I giovani, opportunità o problema
Il rapporto di Oxfam ha analizzato anche la questione giovanile. Le statistiche provenienti dal mondo del lavoro hanno mostrato come l’occupazione delle nove generazioni sia calata negli ultimi 15 anni. Le persone tra i 15 e i 24 anni con un impiego sono passate dal 25,7% nel 2005 al 16,8% nel 2020. Mentre quelle tra i 30 e i 34 anni sono scese dal 74,5% del 2005 al 66,9% nel 2020. Numeri in controtendenza a quelli della fascia di età tra i 55 e i 64 anni di età, che ha visto salire di 23 punti percentuali il tasso di occupazione, passato dal 31,4% del 2005 al 54,2% nel 2019.
Secondo l’autore del rapporto o un’intervista la causa è da ricercare nella scarsa propensione delle imprese italiane all’innovazione, che si accompagna al ridotto investimento nel capitale umano specifico dei giovani. Questa caratteristica delle aziende del bel paese, unita alla compressione del costo del lavoro, causa nei giovani instabilità e debolezza contrattuale e salari più bassi. Un ruolo infine è rivestito anche dalle carene dei centri di formazione professionale, non allineati con le capacità richieste dal settore produttivo, e dai centri per l’impiego.

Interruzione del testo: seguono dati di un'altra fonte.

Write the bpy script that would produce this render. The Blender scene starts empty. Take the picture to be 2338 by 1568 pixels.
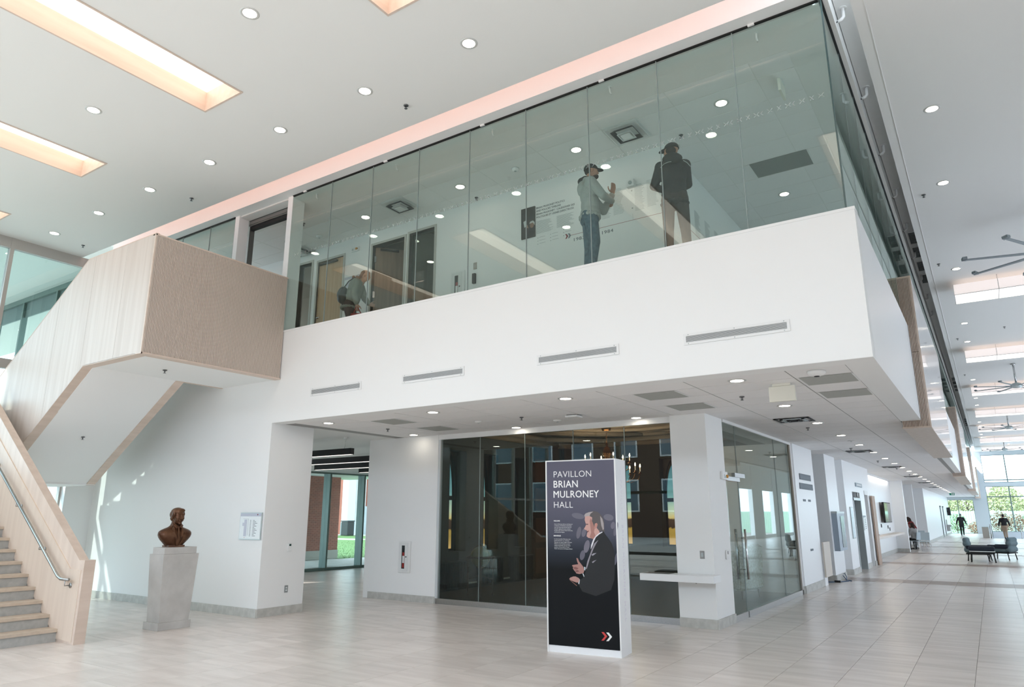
import bpy, bmesh, math, random
from mathutils import Vector, Matrix
random.seed(7)
C = bpy.context.scene.collection
sc = bpy.context.scene
# ------------------------------------------------------------------ camera
FPX, YAW, PITCH, EYE = 1591.925, 0.59, 0.241, 1.69
_f = Vector((-math.sin(YAW)*math.cos(PITCH), math.cos(YAW)*math.cos(PITCH), math.sin(PITCH)))
_r = Vector((math.cos(YAW), math.sin(YAW), 0)); _u = _r.cross(_f)
cam_d = bpy.data.cameras.new('camera'); cam = bpy.data.objects.new('camera', cam_d); C.objects.link(cam)
cam_d.lens = 36*FPX/2338; cam_d.sensor_width = 36; cam_d.clip_end = 400; cam_d.clip_start = 0.05
m = Matrix((_r, _u, -_f)).transposed().to_4x4(); m.translation = (0, 0, EYE); cam.matrix_world = m
sc.camera = cam
# ------------------------------------------------------------------ sky, sun, exposure
sc.view_settings.view_transform = 'Standard'; sc.view_settings.look = 'None'
sc.view_settings.gamma = 1; sc.view_settings.use_curve_mapping = False
sc.view_settings.exposure = 0.20
w = bpy.data.worlds.new('sky'); sc.world = w; w.use_nodes = True
bg = w.node_tree.nodes['Background']; bg.inputs[0].default_value = (0.73, 0.85, 1.0, 1); bg.inputs[1].default_value = 5.5
sd = bpy.data.lights.new('sun', 'SUN'); sd.energy = 4.5; sd.angle = math.radians(1.5); sd.color = (1, .95, .88)
sun = bpy.data.objects.new('sun', sd); C.objects.link(sun)
SUN_DIR = Vector((0.40, 0.85, -0.66)).normalized()       # travels towards
sun.rotation_euler = SUN_DIR.to_track_quat('-Z', 'Y').to_euler()
def portal(name, loc, nrm, sx, sy):
    d = bpy.data.lights.new(name, 'AREA'); d.shape = 'RECTANGLE'; d.size = sx; d.size_y = sy; d.energy = 1
    d.cycles.is_portal = True
    o = bpy.data.objects.new(name, d); C.objects.link(o); o.location = loc
    o.rotation_euler = Vector(nrm).to_track_quat('-Z', 'Z' if abs(nrm[2]) < .5 else 'Y').to_euler()
portal('portal_front', (-5, -7.05, 3.9), (0, 1, 0), 24, 7.2)
portal('portal_right', (7.05, 36.5, 1.8), (-1, 0, 0), 88, 3.4)
portal('portal_left', (-17.1, 1, 3.7), (1, 0, 0), 14, 7)
sc.cycles.max_bounces = 10; sc.cycles.diffuse_bounces = 5; sc.cycles.glossy_bounces = 4
sc.cycles.transparent_max_bounces = 24; sc.cycles.sample_clamp_indirect = 6; sc.cycles.caustics_reflective = False; sc.cycles.caustics_refractive = False
# ------------------------------------------------------------------ helpers
def W(px, py, **k):
    """point of the place seen at photo position (px, py) on the plane x=, y= or z="""
    d = _r*((px-1169)/FPX) - _u*((py-784)/FPX) + _f
    a, v = list(k.items())[0]; i = 'xyz'.index(a); o = Vector((0, 0, EYE))
    return o + d*((v-o[i])/d[i])
def lin(c):
    if isinstance(c, str): c = tuple(int(c[i:i+2], 16)/255 for i in (0, 2, 4))
    return tuple((x/12.92 if x <= .04045 else ((x+.055)/1.055)**2.4) for x in c) + (1,)
MATS = {}
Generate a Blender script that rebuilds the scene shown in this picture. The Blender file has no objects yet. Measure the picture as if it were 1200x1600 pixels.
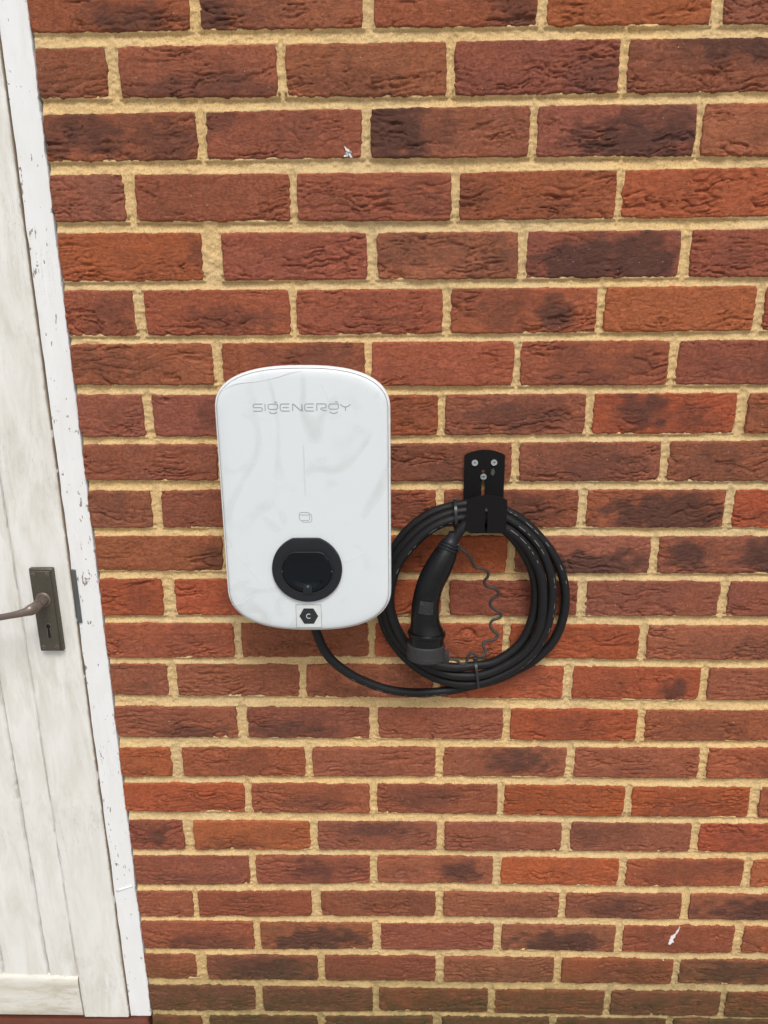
import bpy, math, random
import numpy as np
from mathutils import Vector, Matrix

S = bpy.context.scene
COL = S.collection
rad = math.radians
rng = random.Random(7)

# ------------------------------------------------------------------ camera, sky, sun, exposure
cam_d = bpy.data.cameras.new('camera')
cam = bpy.data.objects.new('camera', cam_d)
COL.objects.link(cam)
cam_d.sensor_fit = 'HORIZONTAL'
cam_d.sensor_width = 36.0
cam_d.lens = 36.0 * 1250.0 / 1200.0
cam_d.clip_start = 0.05
cam_d.clip_end = 500.0
cam.matrix_world = Matrix(((0.999812, 0.001594, 0.019346, -0.02284),
    (0.017989, 0.298422, -0.954264, -1.19733),
    (-0.007294, 0.954433, 0.298337, 1.48221),
    (0, 0, 0, 1)))
S.camera = cam

SUN_EL, SUN_AZ = rad(57), rad(12)          # high in front of the wall, a little to the right
world = bpy.data.worlds.new('World')
S.world = world
world.use_nodes = True
wn = world.node_tree.nodes
wl = world.node_tree.links
wn.clear()
sky = wn.new('ShaderNodeTexSky')
sky.sky_type = 'NISHITA'
sky.sun_disc = False
sky.sun_elevation = SUN_EL
sky.sun_rotation = rad(180) - SUN_AZ
sky.air_density = 1.0
sky.dust_density = 4.0
grey = wn.new('ShaderNodeHueSaturation')    # thin cloud takes the blue out of the sky
grey.inputs['Saturation'].default_value = 0.16
bg = wn.new('ShaderNodeBackground')
bg.inputs['Strength'].default_value = 0.10
wo = wn.new('ShaderNodeOutputWorld')
wl.new(sky.outputs[0], grey.inputs['Color'])
wl.new(grey.outputs[0], bg.inputs['Color'])
wl.new(bg.outputs[0], wo.inputs[0])

sd = bpy.data.lights.new('sun', 'SUN')
sd.energy = 1.5
sd.angle = rad(24)
sd.color = (1.0, 0.955, 0.88)
sun = bpy.data.objects.new('sun', sd)
COL.objects.link(sun)
sdir = Vector((math.sin(SUN_AZ) * math.cos(SUN_EL), -math.cos(SUN_AZ) * math.cos(SUN_EL), math.sin(SUN_EL)))
sun.rotation_euler = sdir.to_track_quat('Z', 'Y').to_euler()

S.view_settings.view_transform = 'Standard'
S.view_settings.look = 'None'
S.view_settings.gamma = 1.0
S.view_settings.use_curve_mapping = False
S.view_settings.exposure = 0.50

# ------------------------------------------------------------------ helpers
def link(o, parent=None):
    COL.objects.link(o)
    if parent is not None:
        o.parent = parent
    return o

def mesh(name, verts, faces, mat, parent=None, smooth=True, sharp=None):
    me = bpy.data.meshes.new(name)
    me.from_pydata([tuple(v) for v in verts], [], faces)
    me.validate()
    me.update()
    if smooth:
        me.polygons.foreach_set('use_smooth', [True] * len(me.polygons))
        if sharp is not None:
            me.set_sharp_from_angle(angle=rad(sharp))
    if mat is not None:
        me.materials.append(mat)
    return link(bpy.data.objects.new(name, me), parent)

def thing(name, label, cat, loc=(0, 0, 0), group=None):
    o = bpy.data.objects.new(name, None)
    COL.objects.link(o)
    o.location = loc
    o.empty_display_size = 0.05
    o['label'] = label
    o['category'] = cat
    if group:
        o['group'] = group
    return o

def join(parts):
    V, Fs = [], []
    for v, f in parts:
        n = len(V)
        V += [tuple(p) for p in v]
        Fs += [tuple(i + n for i in q) for q in f]
    return V, Fs

def rel(vf, origin):
    ox, oy, oz = origin
    return [(x - ox, y - oy, z - oz) for x, y, z in vf[0]], vf[1]

def box(x0, x1, y0, y1, z0, z1, b=0.0):
    """box with chamfered edges"""
    if b <= 0:
        v = [(x, y, z) for x in (x0, x1) for y in (y0, y1) for z in (z0, z1)]
        return v, [(0, 1, 3, 2), (4, 6, 7, 5), (0, 4, 5, 1), (2, 3, 7, 6), (0, 2, 6, 4), (1, 5, 7, 3)]
    rings = []
    for y, s in ((y0, b), (y0 + b, 0), (y1 - b, 0), (y1, b)):
        rr = []
        for cx, cz, a0 in ((x1, z1, 0), (x0, z1, 90), (x0, z0, 180), (x1, z0, 270)):
            sx = 1 if cx == x1 else -1
            sz = 1 if cz == z1 else -1
            for k in (0, 1, 2):
                a = rad(a0 + 45 * k)
                rr.append((cx - sx * (b + s) + b * math.cos(a), y, cz - sz * (b + s) + b * math.sin(a)))
        rings.append(rr)
    return loft(rings, True, True)

def loft(rings, cap0=False, cap1=False, closed=True):
    n = len(rings[0])
    V = [p for r in rings for p in r]
    Fs = []
    for i in range(len(rings) - 1):
        for j in range(n if closed else n - 1):
            k = (j + 1) % n
            Fs.append((i * n + j, i * n + k, (i + 1) * n + k, (i + 1) * n + j))
    if cap0:
        Fs.append(tuple(range(n))[::-1])
    if cap1:
        Fs.append(tuple((len(rings) - 1) * n + j for j in range(n)))
    return V, Fs

def catmull(pts, sub, closed=False):
    P = [Vector(p) for p in pts]
    n = len(P)
    out = []
    for i in range(n if closed else n - 1):
        if closed:
            a, b, c, d = P[i - 1], P[i], P[(i + 1) % n], P[(i + 2) % n]
        else:
            a, b, c, d = P[max(i - 1, 0)], P[i], P[i + 1], P[min(i + 2, n - 1)]
        for s in range(sub):
            t = s / sub
            out.append(0.5 * ((2 * b) + (c - a) * t + (2 * a - 5 * b + 4 * c - d) * t * t + (3 * b - a - 3 * c + d) * t ** 3))
    if not closed:
        out.append(P[-1])
    return out

def frames(path, closed=False):
    n = len(path)
    T = []
    for i in range(n):
        if closed:
            t = path[(i + 1) % n] - path[i - 1]
        else:
            t = path[min(i + 1, n - 1)] - path[max(i - 1, 0)]
        T.append(t.normalized())
    up = Vector((0, -1, 0))
    N = []
    for t in T:
        s = t.cross(up)
        if s.length < 1e-4:
            s = t.cross(Vector((0, 0, 1)))
        s.normalize()
        N.append((s, s.cross(t).normalized()))
    return T, N

def tube(path, r, seg=12, closed=False, cap=True, rfun=None, flat=1.0):
    path = [Vector(p) for p in path]
    T, N = frames(path, closed)
    rings = []
    for i, p in enumerate(path):
        rr = rfun(i / max(1, len(path) - 1)) if rfun else r
        s, u = N[i]
        rings.append([tuple(p + s * (math.cos(2 * math.pi * k / seg) * rr) + u * (math.sin(2 * math.pi * k / seg) * rr * flat))
                      for k in range(seg)])
    if closed:
        rings.append(rings[0])
    return loft(rings, cap and not closed, cap and not closed)

def plate(outline, y0, y1, b=0.0008, steps=2):
    """solid from a closed XZ outline (counter-clockwise seen from the front), y0 front, y1 back, rounded front edge"""
    n = len(outline)
    P = [Vector((x, 0, z)) for x, z in outline]
    nor = []
    for i in range(n):
        d = (P[(i + 1) % n] - P[i - 1])
        d = Vector((d.z, 0, -d.x)).normalized()
        nor.append(d)
    cx = sum(p.x for p in P) / n
    cz = sum(p.z for p in P) / n
    sgn = 1 if sum((P[i] - Vector((cx, 0, cz))).dot(nor[i]) for i in range(n)) > 0 else -1
    rings = []
    for k in range(steps + 1):
        a = math.pi / 2 * (1 - k / steps)
        ins = b * (1 - math.cos(a))
        yy = y0 + b * (1 - math.sin(a))
        rings.append([(p.x - sgn * q.x * ins, yy, p.z - sgn * q.z * ins) for p, q in zip(P, nor)])
    rings.append([(p.x, y1, p.z) for p in P])
    return loft(rings, True, True)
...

Le ricette dell’associazione per migliorare la condizione occupazionale
Nel rapporto sono state fornite delle soluzioni per migliorare le condizioni lavorative degli italiani. Come il rafforzamento della disincentivazione dei contratti a termine, già avviato con il decreto “Dignità”. E riforme che possano prendere spunto dal modello spagnolo, che ha limitato le esternalizzazioni del lavoro tramite appalti a imprese multiservizi, ha ribadito il primato della contrattazione nazionale su quella decentrata, ha ridotto i contratti a tempo determinato e normalizzato lo strumento degli ammortizzatori sociali.